Geometry and algorithm

Geometry in some way is a phenomenon of spatial and structural organization of matters as a result of system optimization. For instance, soap bubbles or air bubbles (under water) are perfectly spherical in shape if there's no uneven disturbance. We all know well that the spheres are the result of the surface tension of the continuous soap membrane /water surrounding the air bubble in the latter example which tends to minimize the surface area.The hexagonal pattern in honeycomb is the other good example of optimized structural and spatial organization of materials for bees to build homes. Basically, all naturally emerged geometries are the most effective form for matters to exist and for dynamic systems to operate. Ineffective geometry emerges since we learn how to manipulate system willfully. That is when natural systems become artificial. Despite the invention of ineffective geometry by us, many other effective geometries are created by artificial processes such as alloy.

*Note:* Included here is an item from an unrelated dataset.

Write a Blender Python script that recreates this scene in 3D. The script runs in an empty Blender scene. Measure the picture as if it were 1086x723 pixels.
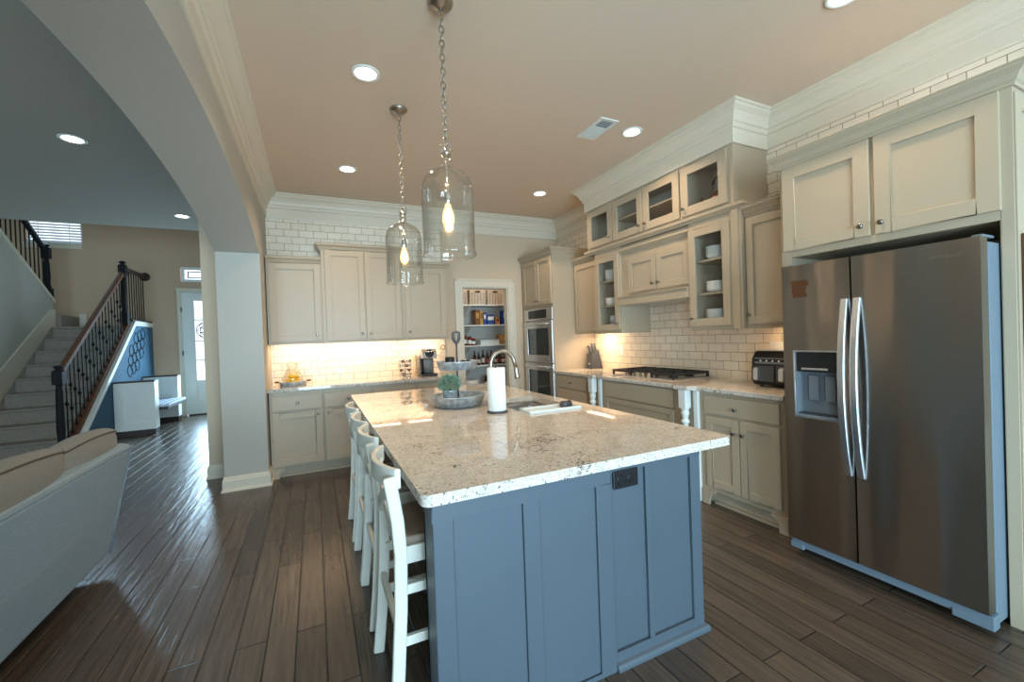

It is invalid to say all algorithms are related to geometry. Because there are algorithms dealing with formless tasks. However, because of the computational nature of algorithmic operations, most of them can always be expressed in geometrical language e.g. plotting graphs with numerical data. Algorithm is artitifical manipulations of matters and systems through systematic undertaking of procedures which are believed to have specific effects in specific context. The primitive idea about algorithm is methods by which people can get things done. In geometrical discussion, algorithm must be involved in creation or alteration of geometry based on the notion of algorithm as methods.